Strike Three for Miller-Meeks

Iowa Republicans had a banner day on November 4th, picking up both a U.S. Senate seat and one U.S. House seat, but Mariannette Miller-Meeks' defeat in her third attempt to oust Democrat Dave Loebsack in the 2nd CD means the GOP will not have a monopoly on the state's congressional delegation in the 114th Congress. The loss by Miller-Meeks (following up her defeats in 2008 and 2010) means major party nominees who lost their first two Iowa U.S. House races are now 0 for 10 the third time around in Iowa history. Miller-Meeks joins Democrat William Leffingwell (1858, 1868, 1870), Democrat Anthony Van Wagenen (1894, 1912 (special), 1912), Democrat James Murtagh (1906, 1914, 1916), Democrat Clair Williams (1944, 1946, 1952), Democrat Steven Carter (1948, 1950, 1956), Republican Don Mahon (1966, 1968, 1970), Republican Tom Riley (1968, 1974, 1976), Democrat Eric Tabor (1986, 1988, 1990), and Democrat Bill Gluba (1982, 1988, 2004) on the Hawkeye State's Three Strikes list.

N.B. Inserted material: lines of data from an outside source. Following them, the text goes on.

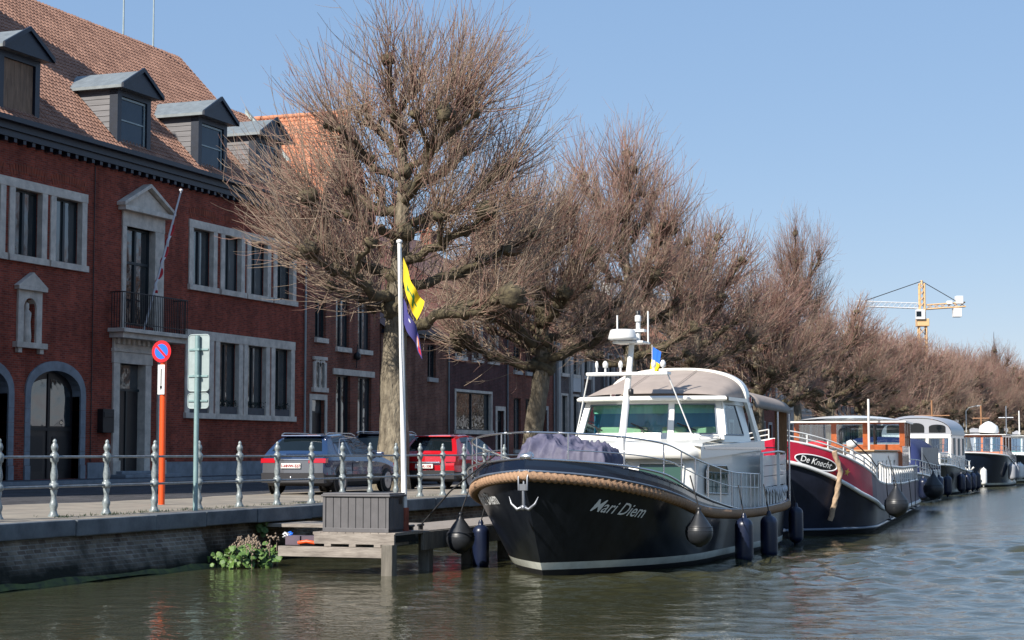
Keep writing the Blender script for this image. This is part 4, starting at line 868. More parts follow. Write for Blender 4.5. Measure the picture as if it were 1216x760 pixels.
# ================================================================ CARS
def make_car(name, label, L=4.4, W=1.8, Hh=1.48, paint='carblue', loc=(0,0,0), rz=0, style='estate', cat='car', lamps='wrap', roofrail=True):
    """car pointing to +x, rear at x=0"""
    T = thing(name, label, cat, loc, rz)
    hw = W/2; zs = 0.22
    def warp(x,y,z):
        return (x-0.11*max(0,1-x/0.6)*(1-min(1,(y/hw)**2))+0.16*max(0,1-(L-x)/0.7)*(1-min(1,(y/hw)**2)) - (0.05*max(0,1-abs(z-0.62)/0.45) if x < 0.3 else 0), y, z)
    class WB(MB):
        def box(s,x0,x1,y0,y1,z0,z1,mi=0):
            n = max(1,int((y1-y0)/0.12))
            for k in range(n): MB.box(s,x0,x1,y0+(y1-y0)*k/n,y0+(y1-y0)*(k+1)/n,z0,z1,mi)
            s.v = [warp(*q) if q[0] < 0.5 else q for q in s.v]; return s
    N = 72; xs = [0.0,0.015,0.04,0.08]+list(np.linspace(0.12,L-0.12,N-8))+[L-0.08,L-0.04,L-0.015,L]
    def li(x, pts):
        for (a,b),(c,d) in zip(pts, pts[1:]):
            if x <= c: t = (x-a)/(c-a) if c > a else 0; t = max(0,t); t = t*t*(3-2*t) if False else t; return b+(d-b)*t
        return pts[-1][1]
    rw0, rw1 = 0.12, 0.50           # rear window base / top
    belt = [(0,0.90),(0.10,0.97),(L*0.35,0.955),(L*0.68,0.93),(L*0.80,0.88),(L-0.12,0.72),(L,0.62)]
    roof = [(0,0.93),(rw0,0.99),(rw1,Hh-0.10),(rw1+0.35,Hh-0.03),(L*0.36,Hh),(L*0.50,Hh-0.04),(L*0.56,Hh-0.10),(L*0.745,0.955),(L*0.80,0.905),(L-0.12,0.74),(L,0.64)]
    def sec(x):
        nz = 1.0
        e = min(x, L-x); rnd_ = 1.0-0.13*max(0,1-e/0.35)**2
        if x < 0.3: rnd_ = 1-0.07*max(0,1-x/0.35)**2
        h = hw*rnd_; zb, zr = li(x,belt), li(x,roof); g = max(0,min(1,(zr-zb)/(Hh-0.97)))
        hr = h*(0.97-0.29*g)
        z0 = zs+0.14*max(0,1-e/0.25)
        P_ = [(0,z0),(h*0.86,z0),(h*0.975,z0+0.10),(h*1.0,0.50),(h*0.985,0.68),(h*1.0,zb-0.12),(h*0.965,zb)]
        for k in (0.34,0.67): P_.append((h*0.965+(hr-h*0.965)*k, zb+(zr-0.05*g-zb)*k))
        P_ += [(hr,zr-0.055*g),(hr-0.05,zr-0.02*g),(hr-0.14,zr+0.008),(hr*0.4,zr+0.022),(0,zr+0.025)]
        return P_
    secs = [sec(x) for x in xs]; K = len(secs[0])
    parts = {k: MB() for k in ('body','side1','side-1','rear','screen','bump')}
    for i in range(len(xs)-1):
        xm = (xs[i]+xs[i+1])/2
        for j in range(K-1):
            for sg in (1,-1):
                q = [(xs[i],sg*secs[i][j][0],secs[i][j][1]),(xs[i+1],sg*secs[i+1][j][0],secs[i+1][j][1]),(xs[i+1],sg*secs[i+1][j+1][0],secs[i+1][j+1][1]),(xs[i],sg*secs[i][j+1][0],secs[i][j+1][1])]
                k = 'body'
                if 6 <= j <= 8 and 0.62+0.12*(9-j) < xm < L*0.735-0.25*(j-6)*0.9 and not (L*0.33 < xm < L*0.33+0.07): k = 'side%d' % sg
                if j >= 11 and rw0+0.05 < xm < rw1-0.02: k = 'rear'
                if j >= 10 and L*0.565 < xm < L*0.74: k = 'screen'
                if j <= 2 and not(k != 'body'): k = 'bump'
                parts[k].add(q, [(0,1,2,3)], smooth=True)
    for (x, s_) in ((xs[0],secs[0]),(xs[-1],secs[-1])):      # end caps
        for j in range(1,K-1):
            for sg in (1,-1):
                if j < K-1: parts['body'].add([(x,0,s_[j][1]),(x,sg*s_[j][0],s_[j][1]),(x,sg*s_[j+1][0],s_[j+1][1]),(x,0,s_[j+1][1])], [(0,1,2,3)])
        parts['bump'].add([(x,0,s_[0][1]),(x,s_[1][0],s_[1][1]),(x,s_[2][0],s_[2][1]),(x,-s_[2][0],s_[2][1]),(x,-s_[1][0],s_[1][1])], [(0,1,2,3,4)])
    for p_ in parts.values(): p_.v = [warp(*q) for q in p_.v]
    B_ = parts['body'].build('body', paint, T); parts['side1'].build('side_window','carglass',T); parts['side-1'].build('side_window','carglass',T); parts['rear'].build('rear_window','carglass',T); parts['screen'].build('windscreen','carglass',T); parts['bump'].build('sill','trim',T)
    # rear bumper of dark plastic, number plate, lamps
    WB().box(-0.045,0.12,-hw*0.93,hw*0.93,0.30,0.54).build('bumper', 'trim', T)
    WB().box(-0.055,-0.04,-hw*0.55,hw*0.55,0.33,0.38).build('bumper_trim', 'carsilver_sunlit', T)
    if style == 'estate':
        WB().box(-0.02,0.05,-hw*0.90,hw*0.90,0.545,0.86).build('lower_tailgate','carsilver_sunlit',T)  # sunlit tone of the tailgate painted in, lighter than the body sides
        WB().box(-0.045,-0.012,-0.26,0.26,0.66,0.78).build('number_plate','plate',T)
        for i,tx in enumerate(('1-HNW-527',)):
            vs,fs = text_mesh(tx, 0.10, offset=0.002, align='CENTER'); MB().add([(-0.215,-v[0],0.685+v[1]) for v in vs], fs).build('plate_number','redink',T,fix=False)
        WB().box(-0.035,-0.006,-hw*0.52,hw*0.52,0.86,0.885).build('tailgate_trim','chrome',T)
        for sg in (1,-1):
            WB().box(-0.026,0.34,min(sg*hw*0.50,sg*hw*0.965),max(sg*hw*0.50,sg*hw*0.965),0.79,0.90).build('tail_light','lamp',T)
        MB().tube([(-0.08,0,0.36),(-0.16,0,0.36),(-0.18,0,0.42)],0.02,6).lathe([(0.001,0),(0.03,0.01),(0.034,0.035),(0.02,0.06),(0.001,0.07)],(-0.18,0,0.41),10).build('tow_bar','chrome',T)
    else:
        WB().box(-0.048,-0.01,-0.27,0.27,0.60,0.72).build('number_plate','plate',T); vs,fs = text_mesh('1-XHL-338', 0.10, offset=0.002, align='CENTER'); MB().add([(-0.218,-v[0],0.625+v[1]) for v in vs], fs).build('plate_number','redink',T,fix=False)
        WB().box(-0.05,0.0,-hw*0.5,hw*0.5,0.745,0.785).build('tailgate_trim','chrome',T)
        for sg in (1,-1): WB().box(-0.026,0.30,min(sg*hw*0.64,sg*hw*0.968),max(sg*hw*0.64,sg*hw*0.968),0.78,0.93).build('tail_light','lamp',T)
    MB().box(0.30,0.36,-0.30,0.05,1.075,1.09).build('rear_wiper','black',T)
    MB().box(rw1-0.12,rw1+0.2,-hw*0.60,hw*0.60,Hh-0.065,Hh-0.03).build('spoiler', paint, T, bevel=0.012)
    if roofrail:
        for sg in (1,-1): MB().tube([(0.55,sg*hw*0.66,Hh-0.01),(0.7,sg*hw*0.67,Hh+0.025),(L*0.45,sg*hw*0.67,Hh+0.025),(L*0.5,sg*hw*0.67,Hh-0.03)],0.018,6).build('roof_rail','chrome',T)
    for sg in (1,-1):
        MB().box(L*0.66,L*0.66+0.16,min(sg*hw*0.99,sg*(hw+0.17)),max(sg*hw*0.99,sg*(hw+0.17)),0.93,1.06).build('wing_mirror',paint,T,bevel=0.03)
        MB().tube([(0.72,sg*hw*0.965,1.0),(0.80,sg*hw*0.935,1.14),(1.0,sg*hw*0.85,Hh-0.12),(L*0.45,sg*hw*0.83,Hh-0.07)],0.012,5).build('window_trim','chrome',T)
        for xd in (L*0.335,L*0.56): MB().box(xd-0.004,xd+0.004,min(sg*hw*0.99,sg*hw*1.004),max(sg*hw*0.99,sg*hw*1.004),0.35,0.85).build('door_seam','black',T)
        for xd in (L*0.36,L*0.585): MB().box(xd,xd+0.17,min(sg*hw*0.985,sg*(hw+0.03)),max(sg*hw*0.985,sg*(hw+0.03)),0.80,0.83).build('door_handle','chrome',T,bevel=0.008)
        for xw in (0.80, L-0.85):
            r = 0.325
            MB().lathe([(0.40,-0.01),(0.40,0.012)],(xw,sg*(hw-0.012),r+0.02),24,axis='y').build('wheel_arch','black',T)
            Wm = MB().lathe([(0.20,-0.1),(r-0.03,-0.1),(r,-0.06),(r,0.06),(r-0.03,0.1),(0.21,0.1)],(xw,sg*(hw-0.07),r),28,axis='y').build('wheel','tyre',T)
            ri = MB(); yy = sg*(hw+0.035)
            ri.lathe([(0.215,-0.012),(0.225,0.0),(0.205,0.012),(0.195,0.0)],(xw,yy,r),28,axis='y').lathe([(0.05,-0.02),(0.05,0.01)],(xw,yy,r),12,axis='y')
            for k in range(5):
                a = 2*math.pi*k/5+0.3; c_, s2 = math.cos(a), math.sin(a)
                ri.add([(xw+c_*0.04-s2*0.03,yy,r+s2*0.04+c_*0.03),(xw+c_*0.04+s2*0.03,yy,r+s2*0.04-c_*0.03),(xw+c_*0.205+s2*0.022,yy,r+s2*0.205-c_*0.022),(xw+c_*0.205-s2*0.022,yy,r+s2*0.205+c_*0.022)],[(0,1,2,3)])
            ri.build('rim','alloy',Wm)
    return T
M['carsilver_sunlit'] = mat('silver_trim_and_sunlit_tailgate', (0.13,0.135,0.15), 0.35, 0.5, coat=0.8)  # silver of the bumper trim, also the tailgate's sunlight put into its colour
M['redink'] = mat('plate_red', (0.35,0.03,0.03), 0.5)
make_car('parked_car', 'blue grey estate car with silver roof rails parked behind the railing', loc=(38.7,20.45,Q), rz=R(2.5), L=4.6, Hh=1.5)
make_car('parked_car', 'bright red hatchback parked beyond the thick leaning trunk', loc=(45.9,20.05,Q), rz=R(-1), L=4.2, W=1.88, Hh=1.55, paint='carred', style='hatch', roofrail=False)
make_car('parked_car', 'dark blue car behind the estate, partly hidden by the tree trunk', loc=(50.5,24.2,Q), rz=R(-4), L=4.5, W=1.85, Hh=1.68, paint='cardark', style='hatch', roofrail=True)
make_car('parked_car', 'small silver grey car far along the quay behind the bow railing', loc=(58.6,20.3,Q), rz=R(1), L=4.2, W=1.78, Hh=1.48, paint='cardark', style='hatch', roofrail=False)

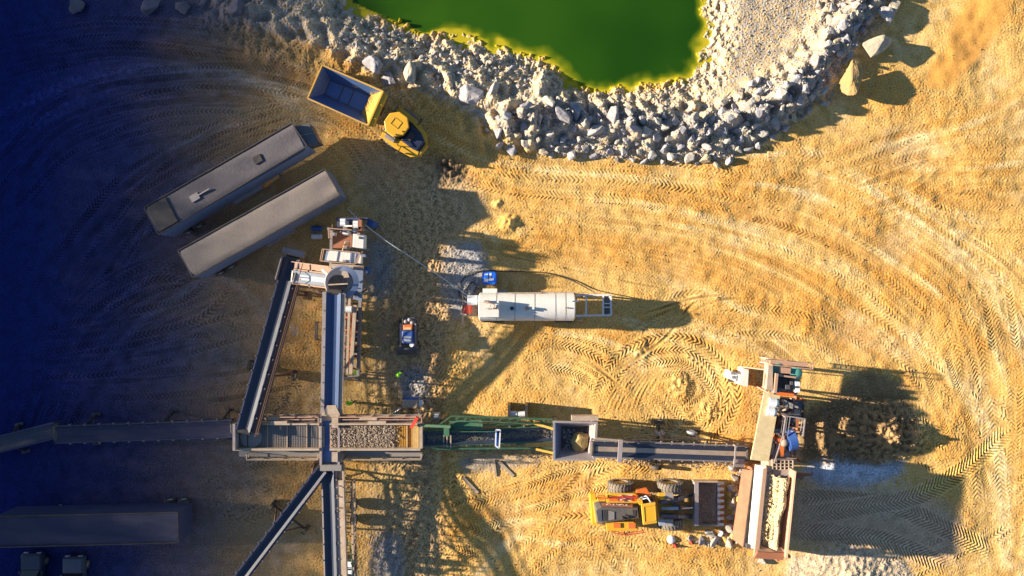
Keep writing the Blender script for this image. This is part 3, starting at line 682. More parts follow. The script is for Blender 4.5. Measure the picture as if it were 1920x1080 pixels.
# south belt on wheeled frame
r_, a_, b_, s_, u_, d_ = conveyor('belt_conveyor', 'blue belt conveyor running to the bottom edge with a grey walkway and wheels', (616, 872, 2.9), (623, 1110, 5.0), 1.0, 'belt', 'lilac_steel', sidecol='lilac_steel', idler=1.2)
k = B(); k.beam(a_-s_*.95+u_*.1+d_*1.4, b_-s_*.95+u_*.1, .55, .06, up=u_); k.done('walkway', 'cream_steel', r_)
k = B(); k.beam(a_-s_*1.35+u_*.35, b_-s_*1.35+u_*.35, .1, .1); k.beam(a_-s_*1.35, b_-s_*1.35, .1, .14); k.done('railing', 'cream_steel', r_)
k = B()
e0 = P(651, 905, 2.4); e1 = P(655, 1100, 3.0)
for z in (1.1, 2.2):
    for dx in (-.55, .35): k.beam((e0.x+dx, e0.y, z), (e1.x+dx-.1, e1.y, z+.2), .16)
for i in range(11):
    p = e0.lerp(e1, i/10); k.beam((p.x-.55, p.y, 2.2), (p.x+.35, p.y, 2.2), .11); k.beam((p.x+.35, p.y, .9), (p.x+.35, p.y, 2.3), .09); k.beam((p.x-.55, p.y, 1.1), (p.x-.55, p.y, 4), .09)
k.done('chassis', 'cream_steel', r_)
for y in (948, 978): wheel_parts(r_, P(661, y, 1.1)-Vector((0, 0, .55)), (1, 0, 0), .55, .5, 'rubber', 'grey_steel', 0)
k = B(); k.pbox(640, 1052, 662, 1064, 1.2, 2.8); k.pbox(642, 1070, 660, 1082, 1.2, 2.6); k.done('engine', 'engine_grey', r_)
for y in (1056, 1062, 1072):
    p = P(650, y, 2.9); B().cyl(p, p+Vector((.5, 0, .1)), .16).done('filter', 'plastic_white', r_)
k = B().tube([P(655, 1015, 2.6), P(660, 1050, 3.2), P(660, 1078, 2.6)], .07); k.done('pipe', 'green_paint', r_)
# southwest belt
conveyor('belt_conveyor', 'blue belt slanting down-left from the crossing to the bottom edge', (606, 880, 3.2), (440, 1098, 4.4), .85, 'belt', 'rust_dark', sidecol='side_dark', rail=0, wheels=(.52,), legs=(.1,), idler=1.0)

# crossing channel between the two screens
r_ = thing('transfer_chute', 'blue steel channel crossing between the slatted screen and the stony screen', 'chute', tuple(P(620, 830)))
k = B(); k.pbox(602, 783, 634, 868, 3.05, 3.12); k.done('channel_floor', 'blue_liner', r_)
for x0, x1 in ((599, 603), (633, 637)):
    k = B(); k.pbox(x0, 780, x1, 872, 2.2, 3.5); k.done('side_wall', 'lilac_steel', r_)
k = B(); k.pbox(622, 783, 634, 802, 3.0, 3.75); k.pbox(622, 848, 633, 866, 3.0, 3.7); k.done('side_box', 'cream_steel', r_)
k = B(); k.prism([tuple(P(606, 782, 3.5))[:2], tuple(P(630, 782, 3.5))[:2], tuple(P(634, 790, 3.5))[:2], tuple(P(600, 790, 3.5))[:2]], 3.2, 3.4, [tuple(P(610, 762, 4))[:2], tuple(P(626, 762, 4))[:2], tuple(P(634, 779, 4))[:2], tuple(P(600, 779, 4))[:2]]); k.done('end_hood', 'cream_steel', r_)
k = B(); k.pbox(600, 872, 640, 883, 2.6, 3.6); k.pbox(604, 884, 638, 900, 2.2, 2.9); k.done('tail_box', 'grey_steel', r_)
k = B()
for x in (602, 634):
    for y in (790, 865): p = P(x, y, 3); k.beam((p.x, p.y, 0), (p.x, p.y, 2.6), .2)
k.done('support', 'grey_steel', r_)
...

Larry Pressler Wins the Silver

Larry Pressler may have fallen short in his long-shot, underfunded, and understaffed bid to return to the nation's upper legislative chamber, but he did end up notching the best showing for a non-major party South Dakota U.S. Senate candidate in more than 90 years. Pressler won 17.1 percent of the vote which is the best showing for an independent or third party U.S. Senate candidate in the state since 1920 when non-partisan candidate Tom Ayres won 24.1 percent in a race won by Republican Peter Norbeck. Overall, Pressler's 17.1 percent is good for the second best mark for a non-major party candidate across the 35 U.S. Senate contests in South Dakota history. Independent and third party candidates have appeared on the South Dakota U.S. Senate ballot just 25 times over the last century and only three have reached double digits: Pressler in 2014 and Ayres in 1920 and 1924 (12.1 percent). Pressler's defeat means he won't become the oldest candidate elected to the chamber in South Dakota history nor notch the record for the longest gap in service in the direct election era.